INFORMATION PROVIDED:
>> Start

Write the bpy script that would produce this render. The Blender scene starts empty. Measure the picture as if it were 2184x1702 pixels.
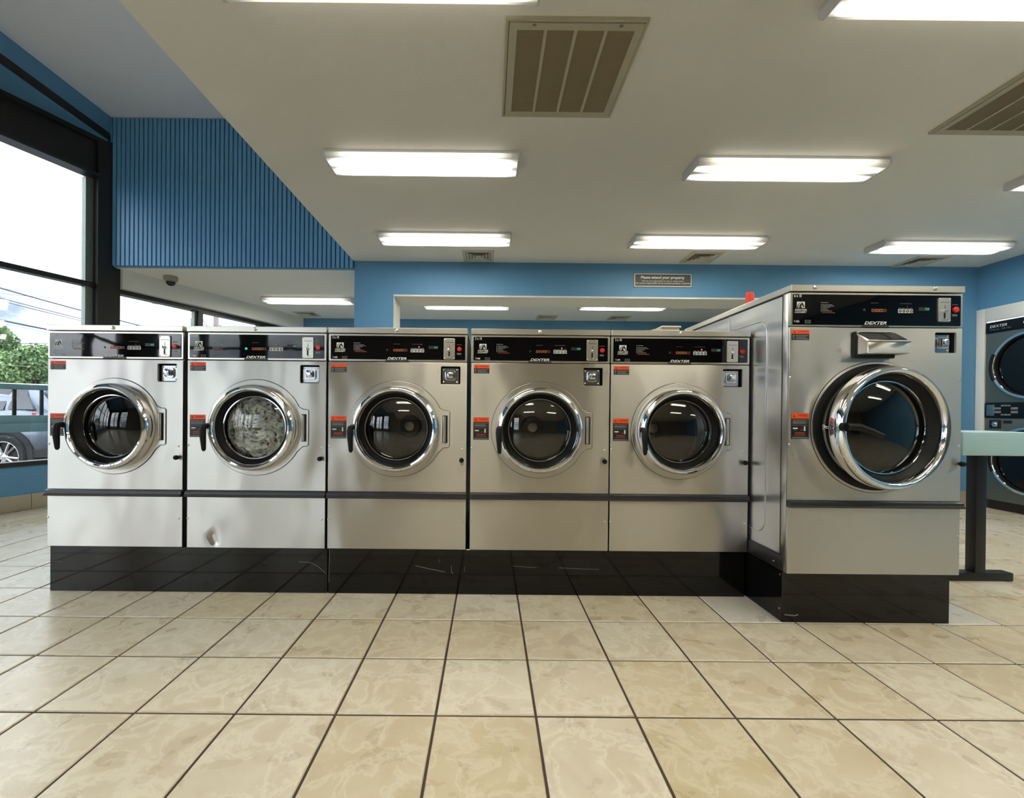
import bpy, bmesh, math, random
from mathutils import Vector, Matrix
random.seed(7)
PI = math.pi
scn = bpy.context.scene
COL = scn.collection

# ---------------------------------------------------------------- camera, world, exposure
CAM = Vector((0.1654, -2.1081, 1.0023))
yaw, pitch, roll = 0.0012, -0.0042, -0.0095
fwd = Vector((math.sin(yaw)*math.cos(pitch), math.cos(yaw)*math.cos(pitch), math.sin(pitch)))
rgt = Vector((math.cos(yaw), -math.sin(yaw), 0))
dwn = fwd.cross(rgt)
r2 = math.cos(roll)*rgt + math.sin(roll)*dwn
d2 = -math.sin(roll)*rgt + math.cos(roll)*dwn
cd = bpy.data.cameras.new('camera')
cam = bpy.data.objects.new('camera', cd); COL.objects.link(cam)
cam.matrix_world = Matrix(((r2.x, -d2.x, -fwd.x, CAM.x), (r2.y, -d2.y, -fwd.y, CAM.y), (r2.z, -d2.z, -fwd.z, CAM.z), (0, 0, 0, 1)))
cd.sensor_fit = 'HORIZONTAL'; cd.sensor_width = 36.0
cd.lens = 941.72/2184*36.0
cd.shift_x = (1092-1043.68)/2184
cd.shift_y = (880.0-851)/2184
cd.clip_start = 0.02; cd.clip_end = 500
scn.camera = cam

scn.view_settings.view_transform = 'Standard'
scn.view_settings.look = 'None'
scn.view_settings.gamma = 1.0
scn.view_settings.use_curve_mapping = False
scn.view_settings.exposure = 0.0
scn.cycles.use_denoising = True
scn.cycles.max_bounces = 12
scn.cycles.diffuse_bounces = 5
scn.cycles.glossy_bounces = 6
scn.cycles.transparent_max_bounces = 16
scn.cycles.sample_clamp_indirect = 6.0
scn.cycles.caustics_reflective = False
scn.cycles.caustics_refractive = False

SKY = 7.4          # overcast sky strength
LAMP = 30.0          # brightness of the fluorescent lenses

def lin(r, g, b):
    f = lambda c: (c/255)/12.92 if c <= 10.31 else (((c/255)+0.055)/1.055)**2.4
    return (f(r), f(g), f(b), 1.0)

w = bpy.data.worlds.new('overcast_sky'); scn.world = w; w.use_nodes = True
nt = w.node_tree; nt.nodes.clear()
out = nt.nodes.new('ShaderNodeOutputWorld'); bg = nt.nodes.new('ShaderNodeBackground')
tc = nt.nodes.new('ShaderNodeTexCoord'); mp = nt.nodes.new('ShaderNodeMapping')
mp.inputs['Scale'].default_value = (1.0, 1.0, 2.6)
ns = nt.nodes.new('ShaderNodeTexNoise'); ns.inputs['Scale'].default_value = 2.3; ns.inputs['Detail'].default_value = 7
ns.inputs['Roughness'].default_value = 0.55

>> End

GIVEN TASK: Please reproduce the listing exactly from its opening line through the line that contains "COL = scn.collection", both included, with all pictures omitted.

EXERCISE RESPONSE:
Write the bpy script that would produce this render. The Blender scene starts empty. Measure the picture as if it were 2184x1702 pixels.
import bpy, bmesh, math, random
from mathutils import Vector, Matrix
random.seed(7)
PI = math.pi
scn = bpy.context.scene
COL = scn.collection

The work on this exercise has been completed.